Conservative Abbott -- who won a comfortable victory in national polls earlier this month -- has vowed to make Asia his main foreign policy focus and Indonesia, where hundreds of asylum-seekers have embarked on fatal sea crossings to Australia in recent years, is a priority.

"The government is determined to ensure that Australia's foreign policy is focussed on our region," he said Friday as he announced his September 30-October 1 visit to Jakarta, where he will meet President Susilo Bambang Yudhoyono.

"It is my hope that this visit establishes a convention for all future incoming prime ministers to make Jakarta their first port of call overseas," added Abbott who will be accompanied by a 20-member business delegation.

Abbott had promised to make Indonesia his first stop as prime minister saying he would not visit traditional allies Washington or London until he had visited capitals in Asia.

Australia has a strong relationship with Indonesia, but tensions have arisen over the sensitive issue of asylum-seeker boats, many of which depart from the sprawling archipelago to head for Australia.

Abbott campaigned hard on a "stop the boats" policy and has put into place a military-led operation known as Sovereign Borders, which intends to turn boats around when safe to do so -- a policy Indonesia has suggested infringes its sovereignty.

Australian and Indonesian foreign ministers discussed the issue at a meeting in New York last week at which Indonesian Foreign Minister Marty Natalegawa said the measure could put cooperation on asylum-seekers at risk.

Abbott dismissed tensions Friday, saying "the last thing I would ever want to do is anything that doesn't show the fullest possible respect for Indonesia's sovereignty".

"It's in everyone's interests to stop the flow of illegal boats," Abbott said.

"The last thing that anyone should want is to have Australia's relationship with Indonesia defined by this boats issue, which I am sure will be but a passing irritant."

Hours later, at least 22 people, mostly children, were reported drowned and scores were missing after an Australia-bound boat carrying Middle Eastern asylum-seekers sank off Indonesia in rough seas.

Twenty-five people were plucked to safety but more than 70 were unaccounted for after the boat carrying people from Lebanon, Jordan and Yemen went down off the main Indonesian island of Java, police said.
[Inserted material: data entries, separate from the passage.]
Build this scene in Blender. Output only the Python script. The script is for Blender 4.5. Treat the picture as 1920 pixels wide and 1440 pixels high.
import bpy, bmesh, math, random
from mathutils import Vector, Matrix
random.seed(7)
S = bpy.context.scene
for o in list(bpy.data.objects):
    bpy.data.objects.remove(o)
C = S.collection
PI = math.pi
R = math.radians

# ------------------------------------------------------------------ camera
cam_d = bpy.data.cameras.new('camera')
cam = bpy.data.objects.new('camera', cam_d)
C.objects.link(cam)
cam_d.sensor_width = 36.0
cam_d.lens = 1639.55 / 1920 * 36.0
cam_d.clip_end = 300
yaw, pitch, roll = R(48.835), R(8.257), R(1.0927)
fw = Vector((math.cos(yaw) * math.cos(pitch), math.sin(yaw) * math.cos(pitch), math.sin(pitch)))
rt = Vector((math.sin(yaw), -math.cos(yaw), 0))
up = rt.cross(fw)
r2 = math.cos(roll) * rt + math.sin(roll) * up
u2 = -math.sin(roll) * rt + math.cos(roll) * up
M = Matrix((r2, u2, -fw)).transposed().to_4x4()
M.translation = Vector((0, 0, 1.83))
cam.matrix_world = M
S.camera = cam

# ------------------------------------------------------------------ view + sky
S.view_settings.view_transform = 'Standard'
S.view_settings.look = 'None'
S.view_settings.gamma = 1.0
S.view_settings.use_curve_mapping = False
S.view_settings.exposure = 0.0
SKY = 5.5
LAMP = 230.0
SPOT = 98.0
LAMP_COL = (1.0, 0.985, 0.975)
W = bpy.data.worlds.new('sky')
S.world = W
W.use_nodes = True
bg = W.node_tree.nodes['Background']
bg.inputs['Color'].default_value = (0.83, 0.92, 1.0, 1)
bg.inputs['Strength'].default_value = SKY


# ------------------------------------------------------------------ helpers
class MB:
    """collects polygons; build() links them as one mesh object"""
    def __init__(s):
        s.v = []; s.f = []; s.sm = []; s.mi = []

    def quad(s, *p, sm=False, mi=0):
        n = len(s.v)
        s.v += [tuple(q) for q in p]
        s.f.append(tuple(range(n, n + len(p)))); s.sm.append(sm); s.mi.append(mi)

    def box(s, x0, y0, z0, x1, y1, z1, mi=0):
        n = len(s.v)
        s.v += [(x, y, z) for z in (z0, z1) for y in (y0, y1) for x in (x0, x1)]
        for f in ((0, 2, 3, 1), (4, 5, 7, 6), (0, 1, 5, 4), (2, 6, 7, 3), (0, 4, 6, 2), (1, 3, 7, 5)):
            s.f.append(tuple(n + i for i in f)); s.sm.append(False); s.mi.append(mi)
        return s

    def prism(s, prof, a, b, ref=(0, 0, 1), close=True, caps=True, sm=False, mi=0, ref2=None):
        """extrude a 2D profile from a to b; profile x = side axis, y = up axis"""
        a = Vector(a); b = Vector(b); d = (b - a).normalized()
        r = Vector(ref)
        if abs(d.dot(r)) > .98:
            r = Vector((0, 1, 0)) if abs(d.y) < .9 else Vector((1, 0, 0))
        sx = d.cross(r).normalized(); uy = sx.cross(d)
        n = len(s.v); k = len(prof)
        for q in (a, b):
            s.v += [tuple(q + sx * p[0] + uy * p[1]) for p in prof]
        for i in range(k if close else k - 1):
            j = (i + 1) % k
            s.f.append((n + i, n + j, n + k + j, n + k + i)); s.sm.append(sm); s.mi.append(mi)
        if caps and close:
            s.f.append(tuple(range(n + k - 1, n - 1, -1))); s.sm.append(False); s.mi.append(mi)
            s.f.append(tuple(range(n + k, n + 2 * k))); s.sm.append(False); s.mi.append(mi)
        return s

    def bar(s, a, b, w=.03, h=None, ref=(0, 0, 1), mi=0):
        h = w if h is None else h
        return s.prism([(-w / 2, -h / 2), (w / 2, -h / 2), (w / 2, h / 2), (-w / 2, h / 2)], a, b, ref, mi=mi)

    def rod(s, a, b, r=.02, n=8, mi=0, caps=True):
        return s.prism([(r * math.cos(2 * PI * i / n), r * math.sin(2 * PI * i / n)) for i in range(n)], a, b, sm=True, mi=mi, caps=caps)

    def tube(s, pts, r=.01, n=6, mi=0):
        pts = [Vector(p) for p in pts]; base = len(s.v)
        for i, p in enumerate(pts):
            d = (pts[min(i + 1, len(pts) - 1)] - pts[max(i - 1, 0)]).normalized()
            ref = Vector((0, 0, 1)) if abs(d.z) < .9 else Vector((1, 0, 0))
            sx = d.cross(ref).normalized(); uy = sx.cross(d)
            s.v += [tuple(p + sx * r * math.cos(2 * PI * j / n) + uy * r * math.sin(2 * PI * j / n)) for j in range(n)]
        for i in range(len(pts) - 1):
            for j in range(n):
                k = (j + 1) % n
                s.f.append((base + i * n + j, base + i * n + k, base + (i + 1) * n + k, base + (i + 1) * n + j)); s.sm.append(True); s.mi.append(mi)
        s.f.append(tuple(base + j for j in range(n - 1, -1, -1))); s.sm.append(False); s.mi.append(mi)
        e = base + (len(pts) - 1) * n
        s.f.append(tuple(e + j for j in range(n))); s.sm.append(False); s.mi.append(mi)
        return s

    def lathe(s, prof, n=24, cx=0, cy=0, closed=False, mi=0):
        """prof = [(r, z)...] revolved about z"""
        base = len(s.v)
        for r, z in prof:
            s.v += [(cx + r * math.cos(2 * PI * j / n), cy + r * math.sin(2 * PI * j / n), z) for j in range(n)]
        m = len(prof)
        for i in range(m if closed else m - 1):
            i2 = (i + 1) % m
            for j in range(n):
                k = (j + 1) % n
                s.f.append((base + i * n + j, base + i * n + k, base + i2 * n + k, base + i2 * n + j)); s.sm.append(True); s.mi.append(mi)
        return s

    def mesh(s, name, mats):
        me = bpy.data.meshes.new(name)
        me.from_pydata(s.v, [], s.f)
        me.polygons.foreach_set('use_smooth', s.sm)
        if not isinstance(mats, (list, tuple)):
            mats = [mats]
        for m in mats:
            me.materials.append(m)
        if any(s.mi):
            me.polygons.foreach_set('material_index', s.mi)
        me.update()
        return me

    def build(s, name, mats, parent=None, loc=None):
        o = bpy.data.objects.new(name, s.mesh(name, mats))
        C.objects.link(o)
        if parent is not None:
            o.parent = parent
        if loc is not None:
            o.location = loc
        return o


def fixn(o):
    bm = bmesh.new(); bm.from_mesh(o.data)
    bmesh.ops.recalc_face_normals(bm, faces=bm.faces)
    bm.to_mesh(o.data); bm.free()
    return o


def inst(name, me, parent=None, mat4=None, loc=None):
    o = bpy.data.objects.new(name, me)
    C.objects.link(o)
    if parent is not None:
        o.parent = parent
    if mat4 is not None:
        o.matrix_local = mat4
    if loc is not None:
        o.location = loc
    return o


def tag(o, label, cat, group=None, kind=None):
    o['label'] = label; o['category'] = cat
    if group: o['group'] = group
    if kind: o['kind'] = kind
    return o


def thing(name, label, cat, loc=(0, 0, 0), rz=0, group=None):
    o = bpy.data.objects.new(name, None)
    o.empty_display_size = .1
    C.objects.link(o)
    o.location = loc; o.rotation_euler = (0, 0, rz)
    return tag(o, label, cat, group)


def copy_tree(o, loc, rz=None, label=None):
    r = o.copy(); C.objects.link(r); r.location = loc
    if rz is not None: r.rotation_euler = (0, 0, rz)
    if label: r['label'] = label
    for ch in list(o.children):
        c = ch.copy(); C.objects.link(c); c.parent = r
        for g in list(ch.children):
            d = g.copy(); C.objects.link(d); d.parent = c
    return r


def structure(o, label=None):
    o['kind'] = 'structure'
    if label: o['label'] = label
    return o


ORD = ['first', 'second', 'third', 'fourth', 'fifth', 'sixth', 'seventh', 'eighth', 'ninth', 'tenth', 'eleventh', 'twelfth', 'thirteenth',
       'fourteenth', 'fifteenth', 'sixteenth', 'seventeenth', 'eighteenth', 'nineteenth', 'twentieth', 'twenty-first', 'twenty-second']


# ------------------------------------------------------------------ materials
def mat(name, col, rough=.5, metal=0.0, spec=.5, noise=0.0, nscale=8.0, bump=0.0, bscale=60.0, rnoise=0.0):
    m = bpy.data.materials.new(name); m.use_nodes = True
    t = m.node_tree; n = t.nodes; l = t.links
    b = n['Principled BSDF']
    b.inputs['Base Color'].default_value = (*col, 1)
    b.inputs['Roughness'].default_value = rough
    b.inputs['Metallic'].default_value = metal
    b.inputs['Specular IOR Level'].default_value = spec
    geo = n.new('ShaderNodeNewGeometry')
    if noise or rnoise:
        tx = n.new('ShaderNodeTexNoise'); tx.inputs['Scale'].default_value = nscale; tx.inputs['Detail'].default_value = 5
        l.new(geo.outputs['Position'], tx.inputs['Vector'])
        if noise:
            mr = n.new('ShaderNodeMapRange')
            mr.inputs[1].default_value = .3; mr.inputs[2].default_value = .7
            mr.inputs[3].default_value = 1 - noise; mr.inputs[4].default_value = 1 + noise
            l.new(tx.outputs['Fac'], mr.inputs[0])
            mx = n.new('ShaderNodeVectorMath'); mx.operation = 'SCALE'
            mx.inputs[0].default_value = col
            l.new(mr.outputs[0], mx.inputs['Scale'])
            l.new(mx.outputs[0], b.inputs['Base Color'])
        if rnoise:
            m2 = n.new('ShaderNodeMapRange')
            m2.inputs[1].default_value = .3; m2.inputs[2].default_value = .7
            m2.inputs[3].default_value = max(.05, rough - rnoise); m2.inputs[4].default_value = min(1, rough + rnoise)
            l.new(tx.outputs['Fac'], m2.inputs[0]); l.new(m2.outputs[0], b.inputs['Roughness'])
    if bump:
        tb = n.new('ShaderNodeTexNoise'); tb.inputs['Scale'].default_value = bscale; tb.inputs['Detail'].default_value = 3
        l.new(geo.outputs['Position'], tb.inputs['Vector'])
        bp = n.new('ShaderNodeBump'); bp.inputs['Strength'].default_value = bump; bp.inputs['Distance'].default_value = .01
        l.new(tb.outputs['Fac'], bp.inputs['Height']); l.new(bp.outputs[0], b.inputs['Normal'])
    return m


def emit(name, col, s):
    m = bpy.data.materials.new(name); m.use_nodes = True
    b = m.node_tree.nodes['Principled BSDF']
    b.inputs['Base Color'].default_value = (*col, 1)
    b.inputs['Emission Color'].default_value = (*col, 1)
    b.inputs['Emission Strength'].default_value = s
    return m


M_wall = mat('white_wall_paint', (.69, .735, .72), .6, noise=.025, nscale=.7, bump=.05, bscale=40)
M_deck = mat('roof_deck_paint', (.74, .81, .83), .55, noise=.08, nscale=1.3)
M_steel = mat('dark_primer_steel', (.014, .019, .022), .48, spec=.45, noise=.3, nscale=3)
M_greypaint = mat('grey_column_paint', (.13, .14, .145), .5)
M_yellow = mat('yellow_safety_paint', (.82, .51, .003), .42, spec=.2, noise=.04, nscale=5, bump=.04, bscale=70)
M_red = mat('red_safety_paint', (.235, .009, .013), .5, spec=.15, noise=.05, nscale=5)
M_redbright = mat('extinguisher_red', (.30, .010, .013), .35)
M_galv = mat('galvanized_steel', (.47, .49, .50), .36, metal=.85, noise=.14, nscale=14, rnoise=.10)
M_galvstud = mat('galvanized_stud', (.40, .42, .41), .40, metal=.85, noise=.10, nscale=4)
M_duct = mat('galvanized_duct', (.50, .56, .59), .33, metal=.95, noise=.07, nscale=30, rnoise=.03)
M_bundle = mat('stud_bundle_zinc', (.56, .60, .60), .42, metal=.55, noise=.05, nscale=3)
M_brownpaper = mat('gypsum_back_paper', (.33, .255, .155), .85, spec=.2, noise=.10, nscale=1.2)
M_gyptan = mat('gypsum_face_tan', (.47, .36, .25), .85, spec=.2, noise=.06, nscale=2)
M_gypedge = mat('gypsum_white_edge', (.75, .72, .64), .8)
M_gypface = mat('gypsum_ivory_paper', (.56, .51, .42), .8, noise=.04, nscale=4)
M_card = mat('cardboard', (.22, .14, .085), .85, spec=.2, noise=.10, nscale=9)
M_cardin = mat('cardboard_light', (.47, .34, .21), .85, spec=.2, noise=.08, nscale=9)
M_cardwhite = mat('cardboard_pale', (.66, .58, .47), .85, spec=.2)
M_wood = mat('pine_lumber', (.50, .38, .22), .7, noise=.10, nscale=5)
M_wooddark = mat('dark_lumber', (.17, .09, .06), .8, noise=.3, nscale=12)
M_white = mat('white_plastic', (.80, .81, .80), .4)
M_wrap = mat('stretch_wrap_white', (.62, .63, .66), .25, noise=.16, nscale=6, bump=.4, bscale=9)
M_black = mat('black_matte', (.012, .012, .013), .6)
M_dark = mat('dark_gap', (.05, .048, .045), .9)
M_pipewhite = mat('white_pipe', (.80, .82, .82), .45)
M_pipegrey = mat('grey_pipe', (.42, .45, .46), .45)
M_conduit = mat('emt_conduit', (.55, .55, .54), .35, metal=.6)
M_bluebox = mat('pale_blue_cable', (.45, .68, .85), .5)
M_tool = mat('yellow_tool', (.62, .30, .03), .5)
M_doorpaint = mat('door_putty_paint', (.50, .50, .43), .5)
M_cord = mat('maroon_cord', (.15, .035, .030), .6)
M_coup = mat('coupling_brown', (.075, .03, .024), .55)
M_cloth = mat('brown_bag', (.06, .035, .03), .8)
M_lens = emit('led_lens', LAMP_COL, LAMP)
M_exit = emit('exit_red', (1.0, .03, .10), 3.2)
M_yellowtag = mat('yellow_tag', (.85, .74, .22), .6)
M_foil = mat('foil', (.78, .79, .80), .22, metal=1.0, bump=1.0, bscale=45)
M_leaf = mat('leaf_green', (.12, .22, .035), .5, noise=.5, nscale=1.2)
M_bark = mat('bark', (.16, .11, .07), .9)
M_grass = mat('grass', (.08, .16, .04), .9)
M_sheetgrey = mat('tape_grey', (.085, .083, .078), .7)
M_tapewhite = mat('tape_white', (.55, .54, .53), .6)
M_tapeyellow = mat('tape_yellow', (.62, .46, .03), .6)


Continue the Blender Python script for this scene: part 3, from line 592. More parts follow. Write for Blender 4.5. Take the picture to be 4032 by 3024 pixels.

Analysts said Jakarta's main concerns -- more than stopping asylum-seekers -- are trade and a secure food supply, something it has looked to do via investments in Australian farmland.

They said the difficulty for Abbott when he visits Jakarta will be balancing his "stop the boats" policy, given it was a central plank of his election campaign, with his desire to strengthen ties in Asia.

"Certainly I think they've very much gotten off on the wrong foot on the Indonesian front," said David McRae, an Indonesia expert at independent foreign policy think-tank the Lowy Institute in Sydney.

"To commence and set the tone for relations with Indonesia, it's an important trip," McRae added of Abbott's visit, which will include a one-on-one meeting with Yudhoyono and talks on strengthening economic relations.

Abbott, who will address a breakfast meeting of business leaders and lay a wreath at the Kalibata Heroes Cemetery, is also keen to bolster trade ties, with two-way trade valued at Aus$14.6 billion (US$13.6 billion) in 2012.

Adjunct professor at Queensland's Griffith University, Colin Brown, said Abbott may have made a shaky start, but the asylum-seeker issue was "not something that is going to blight the relationship for years to come".

"I think it will require some nifty footwork, both in Indonesia and in Australia, because he can't politically in Australia be seen to obviously back down on things he's promised the Australian people in front of pressure from Indonesia," he said.

"I think they are going to have to find ways of interpreting various elements of policy, specifically the boat turn-back so you might refine it without looking as if you've abandoned it."

Yudhoyono spokesman Teuku Faizasyah said: "The decision by Prime Minister Abbott to begin his period of governance with a visit to Indonesia reflected a spirit to go forward, and to strengthen cooperation.

"This is a decision Indonesia appreciates."